+++ Given records
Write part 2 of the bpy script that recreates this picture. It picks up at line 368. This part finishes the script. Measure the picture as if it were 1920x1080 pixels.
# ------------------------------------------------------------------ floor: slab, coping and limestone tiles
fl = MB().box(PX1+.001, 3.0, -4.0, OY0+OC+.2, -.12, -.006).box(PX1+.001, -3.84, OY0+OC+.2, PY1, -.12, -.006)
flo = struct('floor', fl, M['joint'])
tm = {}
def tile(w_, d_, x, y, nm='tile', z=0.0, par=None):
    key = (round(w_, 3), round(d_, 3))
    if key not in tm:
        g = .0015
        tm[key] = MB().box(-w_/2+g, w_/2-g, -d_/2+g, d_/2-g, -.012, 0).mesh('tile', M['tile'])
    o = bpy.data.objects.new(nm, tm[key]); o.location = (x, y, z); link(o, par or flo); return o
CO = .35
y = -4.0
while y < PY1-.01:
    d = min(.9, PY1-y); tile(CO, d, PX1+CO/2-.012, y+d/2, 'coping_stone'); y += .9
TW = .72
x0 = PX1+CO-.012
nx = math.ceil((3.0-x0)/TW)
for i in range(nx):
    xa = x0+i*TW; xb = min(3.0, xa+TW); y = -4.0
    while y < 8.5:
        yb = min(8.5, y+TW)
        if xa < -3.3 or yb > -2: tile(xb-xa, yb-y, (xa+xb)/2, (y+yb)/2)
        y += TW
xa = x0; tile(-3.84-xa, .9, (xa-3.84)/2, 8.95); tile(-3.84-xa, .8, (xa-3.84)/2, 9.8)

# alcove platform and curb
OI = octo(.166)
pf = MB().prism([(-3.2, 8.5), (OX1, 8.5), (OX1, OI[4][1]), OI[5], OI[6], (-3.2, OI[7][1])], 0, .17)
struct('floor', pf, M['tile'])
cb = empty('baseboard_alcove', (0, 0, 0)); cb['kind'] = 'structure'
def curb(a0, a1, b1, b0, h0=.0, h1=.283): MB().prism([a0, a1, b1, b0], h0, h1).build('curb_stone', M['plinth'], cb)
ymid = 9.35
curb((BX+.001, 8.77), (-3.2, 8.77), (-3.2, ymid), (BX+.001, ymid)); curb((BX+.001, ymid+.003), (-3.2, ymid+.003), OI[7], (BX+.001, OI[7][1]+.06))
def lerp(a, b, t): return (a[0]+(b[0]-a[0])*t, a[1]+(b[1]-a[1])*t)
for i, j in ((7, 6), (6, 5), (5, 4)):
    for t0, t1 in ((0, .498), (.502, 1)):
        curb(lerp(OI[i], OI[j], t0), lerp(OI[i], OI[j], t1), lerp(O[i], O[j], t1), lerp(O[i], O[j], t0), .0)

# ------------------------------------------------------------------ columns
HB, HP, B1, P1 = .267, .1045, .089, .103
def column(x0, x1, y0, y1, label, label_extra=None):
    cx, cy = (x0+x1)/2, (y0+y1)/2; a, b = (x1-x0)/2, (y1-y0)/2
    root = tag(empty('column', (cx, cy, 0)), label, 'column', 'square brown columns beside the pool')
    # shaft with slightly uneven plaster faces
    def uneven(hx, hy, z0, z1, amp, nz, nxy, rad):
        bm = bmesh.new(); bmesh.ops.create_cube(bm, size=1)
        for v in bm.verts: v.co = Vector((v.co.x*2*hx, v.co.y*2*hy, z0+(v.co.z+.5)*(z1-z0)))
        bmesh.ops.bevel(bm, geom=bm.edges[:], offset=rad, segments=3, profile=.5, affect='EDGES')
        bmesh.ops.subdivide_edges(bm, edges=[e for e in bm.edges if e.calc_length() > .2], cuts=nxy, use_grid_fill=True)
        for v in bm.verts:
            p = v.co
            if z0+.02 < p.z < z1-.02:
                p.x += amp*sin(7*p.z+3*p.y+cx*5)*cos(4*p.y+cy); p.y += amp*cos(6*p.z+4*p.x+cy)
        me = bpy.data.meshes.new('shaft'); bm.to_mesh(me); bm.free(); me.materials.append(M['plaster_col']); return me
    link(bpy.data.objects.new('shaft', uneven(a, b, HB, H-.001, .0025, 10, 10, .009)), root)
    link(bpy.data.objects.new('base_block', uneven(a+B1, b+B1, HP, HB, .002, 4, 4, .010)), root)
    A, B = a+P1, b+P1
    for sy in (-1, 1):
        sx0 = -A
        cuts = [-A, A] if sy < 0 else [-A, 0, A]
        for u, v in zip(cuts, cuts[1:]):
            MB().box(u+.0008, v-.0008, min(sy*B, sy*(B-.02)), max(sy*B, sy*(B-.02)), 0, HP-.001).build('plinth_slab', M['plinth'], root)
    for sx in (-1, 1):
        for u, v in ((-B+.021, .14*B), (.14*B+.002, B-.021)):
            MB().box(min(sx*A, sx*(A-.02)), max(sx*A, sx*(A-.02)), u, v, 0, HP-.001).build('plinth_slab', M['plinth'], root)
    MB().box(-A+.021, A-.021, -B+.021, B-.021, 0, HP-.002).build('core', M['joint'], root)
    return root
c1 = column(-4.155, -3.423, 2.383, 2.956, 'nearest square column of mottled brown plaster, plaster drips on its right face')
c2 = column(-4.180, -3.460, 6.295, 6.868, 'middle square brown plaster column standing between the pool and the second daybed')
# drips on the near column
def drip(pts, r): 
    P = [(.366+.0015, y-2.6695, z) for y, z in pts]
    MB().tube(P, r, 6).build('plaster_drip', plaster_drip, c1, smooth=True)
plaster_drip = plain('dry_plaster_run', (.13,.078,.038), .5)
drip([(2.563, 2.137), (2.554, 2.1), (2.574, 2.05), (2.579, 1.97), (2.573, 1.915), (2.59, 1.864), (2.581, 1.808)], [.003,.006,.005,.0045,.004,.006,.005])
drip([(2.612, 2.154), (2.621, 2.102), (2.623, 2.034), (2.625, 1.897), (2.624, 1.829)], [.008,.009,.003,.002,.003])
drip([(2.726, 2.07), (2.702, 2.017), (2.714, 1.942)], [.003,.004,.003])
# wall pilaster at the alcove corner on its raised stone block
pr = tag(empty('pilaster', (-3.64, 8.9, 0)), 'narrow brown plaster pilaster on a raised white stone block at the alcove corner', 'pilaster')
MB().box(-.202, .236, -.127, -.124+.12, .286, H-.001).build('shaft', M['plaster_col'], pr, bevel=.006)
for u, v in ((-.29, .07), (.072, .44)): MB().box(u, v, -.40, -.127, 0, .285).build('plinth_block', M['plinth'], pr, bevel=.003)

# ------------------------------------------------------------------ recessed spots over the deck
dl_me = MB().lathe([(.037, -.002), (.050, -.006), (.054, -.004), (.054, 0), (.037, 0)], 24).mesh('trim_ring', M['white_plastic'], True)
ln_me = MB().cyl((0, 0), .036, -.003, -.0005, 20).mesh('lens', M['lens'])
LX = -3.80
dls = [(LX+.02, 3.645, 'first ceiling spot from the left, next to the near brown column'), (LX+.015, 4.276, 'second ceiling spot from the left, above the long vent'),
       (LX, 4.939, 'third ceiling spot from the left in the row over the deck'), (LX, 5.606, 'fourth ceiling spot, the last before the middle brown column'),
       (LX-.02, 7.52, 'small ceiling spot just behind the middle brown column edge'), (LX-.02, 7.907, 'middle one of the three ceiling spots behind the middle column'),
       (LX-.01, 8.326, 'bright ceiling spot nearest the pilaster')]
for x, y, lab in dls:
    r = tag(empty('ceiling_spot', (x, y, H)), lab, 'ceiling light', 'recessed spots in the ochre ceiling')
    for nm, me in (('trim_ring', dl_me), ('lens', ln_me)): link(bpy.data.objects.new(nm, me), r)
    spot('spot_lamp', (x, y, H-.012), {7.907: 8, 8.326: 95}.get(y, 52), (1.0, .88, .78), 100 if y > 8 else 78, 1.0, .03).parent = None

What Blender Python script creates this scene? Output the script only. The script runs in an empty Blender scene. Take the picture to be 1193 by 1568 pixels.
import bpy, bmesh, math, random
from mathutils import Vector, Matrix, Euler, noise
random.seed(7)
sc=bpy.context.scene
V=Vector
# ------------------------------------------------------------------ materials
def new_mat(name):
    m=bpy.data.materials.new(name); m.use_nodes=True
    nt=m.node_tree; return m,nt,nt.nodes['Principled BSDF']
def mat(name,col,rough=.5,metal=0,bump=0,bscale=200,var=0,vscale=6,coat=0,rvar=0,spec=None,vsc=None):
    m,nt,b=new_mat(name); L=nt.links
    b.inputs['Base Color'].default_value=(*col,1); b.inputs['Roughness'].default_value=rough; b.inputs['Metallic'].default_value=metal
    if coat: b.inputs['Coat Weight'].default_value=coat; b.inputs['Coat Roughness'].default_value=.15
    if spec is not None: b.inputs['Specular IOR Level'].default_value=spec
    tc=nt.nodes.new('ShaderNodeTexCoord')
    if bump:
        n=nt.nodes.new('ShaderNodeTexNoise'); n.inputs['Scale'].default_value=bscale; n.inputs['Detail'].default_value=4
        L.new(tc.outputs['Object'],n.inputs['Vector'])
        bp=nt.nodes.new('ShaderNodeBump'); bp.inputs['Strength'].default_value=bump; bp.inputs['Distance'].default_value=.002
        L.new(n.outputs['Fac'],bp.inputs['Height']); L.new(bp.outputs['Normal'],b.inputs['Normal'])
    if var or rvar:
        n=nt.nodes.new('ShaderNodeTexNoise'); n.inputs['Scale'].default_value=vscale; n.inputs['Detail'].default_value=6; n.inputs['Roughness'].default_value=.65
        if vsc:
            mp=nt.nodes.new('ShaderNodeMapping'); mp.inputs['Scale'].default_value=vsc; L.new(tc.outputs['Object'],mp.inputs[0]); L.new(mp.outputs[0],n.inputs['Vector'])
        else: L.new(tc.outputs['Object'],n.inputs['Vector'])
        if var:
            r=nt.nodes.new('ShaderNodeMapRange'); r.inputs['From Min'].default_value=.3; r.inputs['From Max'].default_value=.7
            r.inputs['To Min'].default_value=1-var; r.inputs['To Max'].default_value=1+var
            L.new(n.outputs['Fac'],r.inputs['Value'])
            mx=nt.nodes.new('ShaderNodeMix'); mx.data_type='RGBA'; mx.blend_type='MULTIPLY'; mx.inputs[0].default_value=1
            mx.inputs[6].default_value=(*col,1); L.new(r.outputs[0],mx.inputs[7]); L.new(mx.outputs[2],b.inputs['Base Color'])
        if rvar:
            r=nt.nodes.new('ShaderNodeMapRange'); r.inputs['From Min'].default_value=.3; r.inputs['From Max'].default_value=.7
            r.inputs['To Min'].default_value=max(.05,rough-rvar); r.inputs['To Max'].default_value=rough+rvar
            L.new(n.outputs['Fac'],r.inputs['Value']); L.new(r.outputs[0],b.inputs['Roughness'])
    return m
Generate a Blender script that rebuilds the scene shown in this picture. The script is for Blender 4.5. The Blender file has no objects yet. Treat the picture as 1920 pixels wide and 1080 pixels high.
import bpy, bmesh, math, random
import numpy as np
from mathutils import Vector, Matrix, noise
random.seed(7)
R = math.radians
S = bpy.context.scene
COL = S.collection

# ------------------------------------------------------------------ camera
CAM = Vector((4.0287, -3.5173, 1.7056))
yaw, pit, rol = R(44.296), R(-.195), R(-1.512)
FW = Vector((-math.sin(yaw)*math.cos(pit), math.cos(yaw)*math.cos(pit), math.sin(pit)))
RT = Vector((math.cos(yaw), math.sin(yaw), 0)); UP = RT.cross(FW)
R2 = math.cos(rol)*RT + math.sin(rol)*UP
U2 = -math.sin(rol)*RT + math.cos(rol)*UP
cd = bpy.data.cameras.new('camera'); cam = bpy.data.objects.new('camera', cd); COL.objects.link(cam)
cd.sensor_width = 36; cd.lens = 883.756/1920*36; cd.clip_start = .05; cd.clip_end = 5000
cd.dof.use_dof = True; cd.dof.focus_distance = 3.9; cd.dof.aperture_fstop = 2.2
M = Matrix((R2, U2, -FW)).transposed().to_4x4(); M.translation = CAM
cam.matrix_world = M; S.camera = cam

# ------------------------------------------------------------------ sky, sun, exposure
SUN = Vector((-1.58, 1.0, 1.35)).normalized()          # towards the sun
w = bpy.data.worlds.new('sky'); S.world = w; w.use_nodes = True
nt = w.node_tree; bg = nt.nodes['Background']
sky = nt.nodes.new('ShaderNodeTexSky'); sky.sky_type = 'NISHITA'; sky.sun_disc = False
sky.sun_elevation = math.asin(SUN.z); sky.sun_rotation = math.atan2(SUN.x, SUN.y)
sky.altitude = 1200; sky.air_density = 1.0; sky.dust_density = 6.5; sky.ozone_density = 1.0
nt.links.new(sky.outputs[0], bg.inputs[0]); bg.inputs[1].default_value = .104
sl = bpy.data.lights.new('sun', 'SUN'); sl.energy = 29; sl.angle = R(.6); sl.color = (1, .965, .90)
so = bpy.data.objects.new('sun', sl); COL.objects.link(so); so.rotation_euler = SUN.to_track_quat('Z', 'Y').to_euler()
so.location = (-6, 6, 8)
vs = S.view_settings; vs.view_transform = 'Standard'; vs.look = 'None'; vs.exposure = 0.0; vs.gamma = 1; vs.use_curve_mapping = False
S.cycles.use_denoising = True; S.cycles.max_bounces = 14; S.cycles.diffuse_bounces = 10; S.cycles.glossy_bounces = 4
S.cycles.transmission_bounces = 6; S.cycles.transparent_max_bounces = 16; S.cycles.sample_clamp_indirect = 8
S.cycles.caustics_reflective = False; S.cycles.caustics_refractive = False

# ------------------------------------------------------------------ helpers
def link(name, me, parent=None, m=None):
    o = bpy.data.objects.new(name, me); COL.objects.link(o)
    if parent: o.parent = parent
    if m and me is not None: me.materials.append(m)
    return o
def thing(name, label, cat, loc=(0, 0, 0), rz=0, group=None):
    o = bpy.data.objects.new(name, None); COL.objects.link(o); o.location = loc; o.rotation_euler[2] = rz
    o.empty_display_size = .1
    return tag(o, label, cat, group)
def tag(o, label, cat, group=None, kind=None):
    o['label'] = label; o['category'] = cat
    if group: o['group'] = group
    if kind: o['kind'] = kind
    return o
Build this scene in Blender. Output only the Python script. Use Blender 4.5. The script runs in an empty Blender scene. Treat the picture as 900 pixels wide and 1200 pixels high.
++++++
Task prompt —
In the listing above, locate the line containing "Generate a Blender" and the line containing "COL = S.collection". Transcribe those two lines and everything between them, exactly as written.

Answer to this task —
Generate a Blender script that rebuilds the scene shown in this picture. The script is for Blender 4.5. The Blender file has no objects yet. Treat the picture as 1920 pixels wide and 1080 pixels high.
import bpy, bmesh, math, random
import numpy as np
from mathutils import Vector, Matrix, noise
random.seed(7)
R = math.radians
S = bpy.context.scene
COL = S.collection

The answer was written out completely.